AVL’s Driving Cube is designed to enable reproducible testing of driver assistance systems and driving features for self-driving vehicles using a real vehicle within a virtual environment. Test drives are performed with a real vehicle on a chassis dynamometer or powertrain testbed.
These virtual driving scenarios can test a vehicle’s peripheral sensors, control systems and actuators.
Following this collaboration, the Driving Cube’s range of simulations now includes GNSS signals.
The vehicle’s receiver is stimulated using signals generated on the testbed. This way, technical engineers can identify how sensors, automated driving features and other actuators respond inside the vehicle.
Rohde & Schwarz GNSS stimulators are used (SMBV100B or SMW200A), which allow the generation of signals for all of the available satellite navigation systems (GPS, Glonass, Galileo, BeiDou, QZSS, SBAS) across all frequency bandwidths (L1, L2, L5).
This makes them suitable for testing multi-frequency receivers, which are playing an increasingly important role in automated driving.
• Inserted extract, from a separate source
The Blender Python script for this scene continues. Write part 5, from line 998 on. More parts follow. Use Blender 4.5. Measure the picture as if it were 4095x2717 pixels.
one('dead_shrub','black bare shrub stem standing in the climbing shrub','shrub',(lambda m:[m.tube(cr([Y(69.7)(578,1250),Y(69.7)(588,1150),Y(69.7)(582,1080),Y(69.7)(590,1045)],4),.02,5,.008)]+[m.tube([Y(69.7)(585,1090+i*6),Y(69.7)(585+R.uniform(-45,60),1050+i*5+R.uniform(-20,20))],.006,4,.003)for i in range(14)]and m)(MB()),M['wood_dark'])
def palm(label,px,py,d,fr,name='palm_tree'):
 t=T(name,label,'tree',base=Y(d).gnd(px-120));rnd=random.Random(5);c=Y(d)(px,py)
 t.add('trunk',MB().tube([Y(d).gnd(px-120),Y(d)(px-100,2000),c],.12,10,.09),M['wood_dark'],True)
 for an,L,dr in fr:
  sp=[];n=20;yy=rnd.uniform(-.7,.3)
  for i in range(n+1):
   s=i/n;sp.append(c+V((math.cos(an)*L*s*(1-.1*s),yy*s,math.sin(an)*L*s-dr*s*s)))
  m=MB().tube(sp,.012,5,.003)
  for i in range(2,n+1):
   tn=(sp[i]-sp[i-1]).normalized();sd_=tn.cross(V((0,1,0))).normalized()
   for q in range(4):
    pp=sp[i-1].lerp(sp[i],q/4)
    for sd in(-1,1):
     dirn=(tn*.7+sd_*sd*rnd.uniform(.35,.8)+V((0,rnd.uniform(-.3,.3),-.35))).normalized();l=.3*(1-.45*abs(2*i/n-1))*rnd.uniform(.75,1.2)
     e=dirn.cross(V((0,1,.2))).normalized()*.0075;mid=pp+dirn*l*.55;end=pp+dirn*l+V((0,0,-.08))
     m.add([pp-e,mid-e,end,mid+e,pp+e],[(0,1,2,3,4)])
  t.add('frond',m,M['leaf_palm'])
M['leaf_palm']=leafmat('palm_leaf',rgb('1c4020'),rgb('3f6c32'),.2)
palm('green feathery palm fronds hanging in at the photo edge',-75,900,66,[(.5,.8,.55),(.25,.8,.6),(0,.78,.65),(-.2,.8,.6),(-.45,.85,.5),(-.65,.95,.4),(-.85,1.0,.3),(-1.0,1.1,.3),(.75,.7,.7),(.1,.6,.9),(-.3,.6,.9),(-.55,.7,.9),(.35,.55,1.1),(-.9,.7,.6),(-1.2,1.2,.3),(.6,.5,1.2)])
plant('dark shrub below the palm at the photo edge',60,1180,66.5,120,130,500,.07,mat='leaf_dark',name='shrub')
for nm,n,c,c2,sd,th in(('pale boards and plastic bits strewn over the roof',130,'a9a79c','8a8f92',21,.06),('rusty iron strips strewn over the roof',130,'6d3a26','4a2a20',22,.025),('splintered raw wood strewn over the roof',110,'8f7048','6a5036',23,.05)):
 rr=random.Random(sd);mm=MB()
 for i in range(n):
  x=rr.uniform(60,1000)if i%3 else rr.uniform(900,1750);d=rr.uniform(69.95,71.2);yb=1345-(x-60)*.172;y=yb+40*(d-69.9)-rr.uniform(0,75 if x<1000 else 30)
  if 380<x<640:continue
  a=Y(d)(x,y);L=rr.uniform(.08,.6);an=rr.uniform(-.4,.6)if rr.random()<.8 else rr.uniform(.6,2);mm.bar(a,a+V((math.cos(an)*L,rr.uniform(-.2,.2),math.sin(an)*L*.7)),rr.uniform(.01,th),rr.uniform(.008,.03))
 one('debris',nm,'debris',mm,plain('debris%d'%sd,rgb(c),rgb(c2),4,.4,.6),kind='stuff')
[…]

The stimulators form a modular system that can be integrated into the test environment. The stimulator is controlled automatically from the simulation platform. R&S’s extensions for AVL Driving Cube are available with immediate effect.
Dr.-Ing. Tobias Düser, head of advanced solution lab at AVL Deutschland GmbH says “In Rohde & Schwarz, we now have a strong and reliable partner for GNSS stimulation. By generating consistent GNSS signals in connection with environment simulation, AVL Driving Cube now provides a test system that allows users to validate GNSS-based driver assistance systems and autonomous driving features.”